The Military Roadmap. America’s “Next Libyas”: Iran, Nigeria, Venezuela, Syria, Yemen

Gaddafi death hasn’t stopped war in Libya – expert

-“What we have been witnessing is a redistribution of spheres of influence, where the United States is the main player.”
-The American economy is in need of inexpensive oil, so the U.S. government is even ready to wage wars, if only oil arrives…Any country with large reserves of energy resources – Iran, Syria, Venezuela or Nigeria, could come next…”The U.S. will be turning the enslaved countries into a replica of Iraq: it will plant a puppet government there and give the use of the country to oil companies. The same will happen to Libya, of course.”

MOSCOW: Fighting will continue in Libya by all accounts after Gadhafi’s death, and Syria, Iran, Yemen, Venezuela and Nigeria could be the next in the line of countries likely to follow in Libya’s footsteps, said experts, polled by the daily Kommersant.

“Citizens of Libya have realized that the new government is not bringing anything good to the nation and even attacked Tripoli, inflicting serious damage on the authorities. Exactly they could become a replacement to Gaddafi, but the West will do all it can to ward off this prospect. A Libya with an independent government will not suit it,” said Leonid Ivashov, the president of the Geopolitical Problems Academy. The war did not end after Gadhafi’s death, he said.

Asked by Kommersant who will be the next, most experts said Syria and Iran will not escape Libya’s fate.

“As one watches the general trend in the Arab revolutions one can see that the secular-type dictators, with whom at least some sort of a deal could be reached, are being removed in an attempt to replace them with Wahhabis. Behind all this stands Saudi Arabia, which has been building up its influence in search for a dominating role in the region,” said Yevgeny Satanovsky, the president of the Middle East Institute.

This is extremely dangerous since no agreement at all can be forged with the radicals. “The entire sequence of the Arab revolutions is the outcome of one game played by the Islamists,” Satanovsky said.

Deputy head of the Liberal Democratic Party faction Maxim Rokhmistrov agrees with this opinion and he argues that exactly the leaders “who are not dictators” are being removed in the Arab revolutions.

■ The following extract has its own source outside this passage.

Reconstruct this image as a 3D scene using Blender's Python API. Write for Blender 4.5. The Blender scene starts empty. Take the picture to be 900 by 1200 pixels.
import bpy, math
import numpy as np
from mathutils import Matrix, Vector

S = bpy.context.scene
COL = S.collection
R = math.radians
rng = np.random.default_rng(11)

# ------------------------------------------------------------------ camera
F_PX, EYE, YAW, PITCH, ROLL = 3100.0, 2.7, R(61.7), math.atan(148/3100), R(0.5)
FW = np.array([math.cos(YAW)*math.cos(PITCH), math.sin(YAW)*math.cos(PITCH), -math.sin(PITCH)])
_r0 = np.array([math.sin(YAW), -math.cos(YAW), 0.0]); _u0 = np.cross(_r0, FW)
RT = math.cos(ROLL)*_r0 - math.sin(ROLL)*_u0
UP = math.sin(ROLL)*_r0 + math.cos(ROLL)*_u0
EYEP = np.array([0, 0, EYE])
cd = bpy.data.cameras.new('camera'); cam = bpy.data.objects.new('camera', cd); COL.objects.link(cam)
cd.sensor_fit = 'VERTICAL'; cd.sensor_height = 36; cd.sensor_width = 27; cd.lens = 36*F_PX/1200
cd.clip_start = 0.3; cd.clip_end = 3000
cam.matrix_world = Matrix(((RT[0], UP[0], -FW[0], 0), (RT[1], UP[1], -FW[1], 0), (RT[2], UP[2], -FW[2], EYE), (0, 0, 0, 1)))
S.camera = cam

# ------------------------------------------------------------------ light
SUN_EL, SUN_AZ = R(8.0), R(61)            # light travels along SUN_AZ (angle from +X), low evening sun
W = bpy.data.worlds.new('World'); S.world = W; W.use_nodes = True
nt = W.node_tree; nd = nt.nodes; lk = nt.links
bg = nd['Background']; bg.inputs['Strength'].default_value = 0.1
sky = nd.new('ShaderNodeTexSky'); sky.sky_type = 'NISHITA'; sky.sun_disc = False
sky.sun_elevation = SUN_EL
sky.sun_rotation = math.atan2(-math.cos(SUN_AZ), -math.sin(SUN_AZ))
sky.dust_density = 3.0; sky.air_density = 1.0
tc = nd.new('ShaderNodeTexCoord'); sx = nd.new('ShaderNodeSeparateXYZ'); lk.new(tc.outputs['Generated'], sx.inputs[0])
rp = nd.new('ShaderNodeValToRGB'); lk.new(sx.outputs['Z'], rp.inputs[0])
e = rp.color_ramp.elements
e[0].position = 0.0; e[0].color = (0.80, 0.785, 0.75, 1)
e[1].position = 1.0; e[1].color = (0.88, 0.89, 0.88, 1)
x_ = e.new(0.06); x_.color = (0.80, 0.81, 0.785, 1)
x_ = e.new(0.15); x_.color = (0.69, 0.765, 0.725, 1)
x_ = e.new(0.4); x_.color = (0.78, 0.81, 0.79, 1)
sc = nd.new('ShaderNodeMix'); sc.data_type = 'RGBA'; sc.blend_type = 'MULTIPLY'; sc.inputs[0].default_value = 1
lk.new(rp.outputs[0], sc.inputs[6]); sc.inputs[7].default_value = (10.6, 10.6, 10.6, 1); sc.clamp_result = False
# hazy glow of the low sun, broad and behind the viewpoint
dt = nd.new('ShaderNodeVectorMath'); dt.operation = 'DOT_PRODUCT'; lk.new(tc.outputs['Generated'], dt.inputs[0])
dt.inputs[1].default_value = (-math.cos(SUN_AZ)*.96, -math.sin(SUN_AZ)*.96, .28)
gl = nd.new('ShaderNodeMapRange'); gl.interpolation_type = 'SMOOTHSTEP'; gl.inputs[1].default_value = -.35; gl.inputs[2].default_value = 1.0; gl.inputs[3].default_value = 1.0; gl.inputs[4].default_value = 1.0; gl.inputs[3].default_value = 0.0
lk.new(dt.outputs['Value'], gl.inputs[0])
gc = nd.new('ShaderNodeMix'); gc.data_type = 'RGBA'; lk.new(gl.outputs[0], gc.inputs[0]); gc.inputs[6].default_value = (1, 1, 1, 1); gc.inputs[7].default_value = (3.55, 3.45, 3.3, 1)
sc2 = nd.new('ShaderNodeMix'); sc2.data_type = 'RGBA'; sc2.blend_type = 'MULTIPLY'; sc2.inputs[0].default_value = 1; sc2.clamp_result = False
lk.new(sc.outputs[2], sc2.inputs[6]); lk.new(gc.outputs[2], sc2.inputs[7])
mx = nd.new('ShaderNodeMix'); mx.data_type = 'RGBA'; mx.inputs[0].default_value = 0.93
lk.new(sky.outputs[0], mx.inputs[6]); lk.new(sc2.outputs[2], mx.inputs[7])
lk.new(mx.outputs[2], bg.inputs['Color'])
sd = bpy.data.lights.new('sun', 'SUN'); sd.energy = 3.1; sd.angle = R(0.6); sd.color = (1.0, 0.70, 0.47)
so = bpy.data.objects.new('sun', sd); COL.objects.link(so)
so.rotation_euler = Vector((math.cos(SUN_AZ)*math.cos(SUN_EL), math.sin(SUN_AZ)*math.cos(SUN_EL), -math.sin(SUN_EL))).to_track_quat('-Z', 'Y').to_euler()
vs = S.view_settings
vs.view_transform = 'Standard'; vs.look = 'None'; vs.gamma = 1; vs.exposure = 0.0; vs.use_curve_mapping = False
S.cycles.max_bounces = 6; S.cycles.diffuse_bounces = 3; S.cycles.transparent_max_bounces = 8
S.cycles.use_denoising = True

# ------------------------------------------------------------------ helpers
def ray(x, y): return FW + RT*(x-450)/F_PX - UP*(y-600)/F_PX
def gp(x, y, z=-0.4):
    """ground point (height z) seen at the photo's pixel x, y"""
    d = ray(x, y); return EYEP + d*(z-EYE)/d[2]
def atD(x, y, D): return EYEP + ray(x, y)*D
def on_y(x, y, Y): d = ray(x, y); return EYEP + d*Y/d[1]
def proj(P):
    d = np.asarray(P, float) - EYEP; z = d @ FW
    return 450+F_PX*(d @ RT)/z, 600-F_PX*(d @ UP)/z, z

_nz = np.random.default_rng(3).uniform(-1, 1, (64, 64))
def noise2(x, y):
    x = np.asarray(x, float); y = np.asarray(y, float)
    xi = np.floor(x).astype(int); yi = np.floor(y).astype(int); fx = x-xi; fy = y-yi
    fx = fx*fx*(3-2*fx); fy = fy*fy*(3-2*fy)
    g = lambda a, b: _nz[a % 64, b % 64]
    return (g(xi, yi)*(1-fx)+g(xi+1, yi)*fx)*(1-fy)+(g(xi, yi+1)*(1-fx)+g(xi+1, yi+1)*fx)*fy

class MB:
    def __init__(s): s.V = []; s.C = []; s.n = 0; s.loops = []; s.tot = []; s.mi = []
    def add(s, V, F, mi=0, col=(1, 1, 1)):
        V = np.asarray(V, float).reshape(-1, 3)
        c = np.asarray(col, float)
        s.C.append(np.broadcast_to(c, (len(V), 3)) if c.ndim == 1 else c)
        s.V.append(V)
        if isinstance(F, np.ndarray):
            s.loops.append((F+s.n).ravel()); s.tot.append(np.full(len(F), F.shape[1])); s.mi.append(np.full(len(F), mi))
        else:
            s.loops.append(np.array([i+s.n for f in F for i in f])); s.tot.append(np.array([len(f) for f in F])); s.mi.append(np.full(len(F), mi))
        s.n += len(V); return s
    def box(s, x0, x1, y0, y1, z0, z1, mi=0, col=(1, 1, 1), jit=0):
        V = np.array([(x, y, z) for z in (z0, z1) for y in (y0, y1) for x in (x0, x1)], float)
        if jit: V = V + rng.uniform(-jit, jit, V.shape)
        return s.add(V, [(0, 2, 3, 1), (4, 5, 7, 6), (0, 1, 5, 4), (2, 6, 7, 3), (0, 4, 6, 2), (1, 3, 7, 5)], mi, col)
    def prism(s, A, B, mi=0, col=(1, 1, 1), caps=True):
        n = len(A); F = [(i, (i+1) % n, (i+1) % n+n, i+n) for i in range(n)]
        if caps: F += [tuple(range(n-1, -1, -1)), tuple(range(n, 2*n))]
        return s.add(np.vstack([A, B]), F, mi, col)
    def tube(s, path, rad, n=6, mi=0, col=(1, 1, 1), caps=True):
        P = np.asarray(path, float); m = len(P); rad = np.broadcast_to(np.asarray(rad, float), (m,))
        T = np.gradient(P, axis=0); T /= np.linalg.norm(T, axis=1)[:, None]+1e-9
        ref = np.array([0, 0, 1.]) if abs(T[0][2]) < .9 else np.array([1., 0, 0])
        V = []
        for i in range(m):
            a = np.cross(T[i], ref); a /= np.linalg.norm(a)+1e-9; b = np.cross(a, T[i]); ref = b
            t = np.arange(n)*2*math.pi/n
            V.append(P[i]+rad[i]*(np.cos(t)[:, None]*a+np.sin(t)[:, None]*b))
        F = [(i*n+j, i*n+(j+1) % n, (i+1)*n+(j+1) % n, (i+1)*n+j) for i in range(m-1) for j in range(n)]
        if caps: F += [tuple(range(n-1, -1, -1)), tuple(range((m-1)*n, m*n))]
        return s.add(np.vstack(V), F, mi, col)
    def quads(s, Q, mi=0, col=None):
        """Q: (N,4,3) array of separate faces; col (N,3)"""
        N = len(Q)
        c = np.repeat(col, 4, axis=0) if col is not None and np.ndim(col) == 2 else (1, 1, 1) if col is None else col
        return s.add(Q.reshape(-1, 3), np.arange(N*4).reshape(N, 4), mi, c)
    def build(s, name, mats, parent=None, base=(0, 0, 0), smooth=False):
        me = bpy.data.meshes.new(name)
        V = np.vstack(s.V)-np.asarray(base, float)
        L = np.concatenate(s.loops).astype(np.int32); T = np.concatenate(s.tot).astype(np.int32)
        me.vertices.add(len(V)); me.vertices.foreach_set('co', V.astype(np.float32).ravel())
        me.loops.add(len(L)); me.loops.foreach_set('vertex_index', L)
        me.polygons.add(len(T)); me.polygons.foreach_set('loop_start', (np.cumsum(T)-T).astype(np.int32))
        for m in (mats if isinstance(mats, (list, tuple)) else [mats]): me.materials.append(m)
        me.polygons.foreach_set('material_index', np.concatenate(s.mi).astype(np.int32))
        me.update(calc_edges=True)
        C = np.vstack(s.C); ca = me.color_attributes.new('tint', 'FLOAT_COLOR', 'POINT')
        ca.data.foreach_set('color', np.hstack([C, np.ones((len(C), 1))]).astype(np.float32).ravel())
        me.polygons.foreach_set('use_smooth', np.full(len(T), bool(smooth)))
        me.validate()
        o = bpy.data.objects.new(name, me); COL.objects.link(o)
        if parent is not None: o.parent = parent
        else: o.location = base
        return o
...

“All those who have been to Libya know that Gaddafi was not a tyrant, while living standards in that country where higher than in many of the industrialized states…,” he said.

“What we have been witnessing is a redistribution of spheres of influence, where the United States is the main player,” he said.

State Duma Deputy Vadim Solovyov of the Communist Party faction shares this opinion. The American economy is in need of inexpensive oil, so the U.S. government is even ready to wage wars, if only oil arrives, he said. Any country with large reserves of energy resources – Iran, Syria, Venezuela or Nigeria, could come next, he said.

“The U.S. will be turning the enslaved countries into a replica of Iraq: it will plant a puppet government there and give the use of the country to oil companies. The same will happen to Libya, of course,” he said.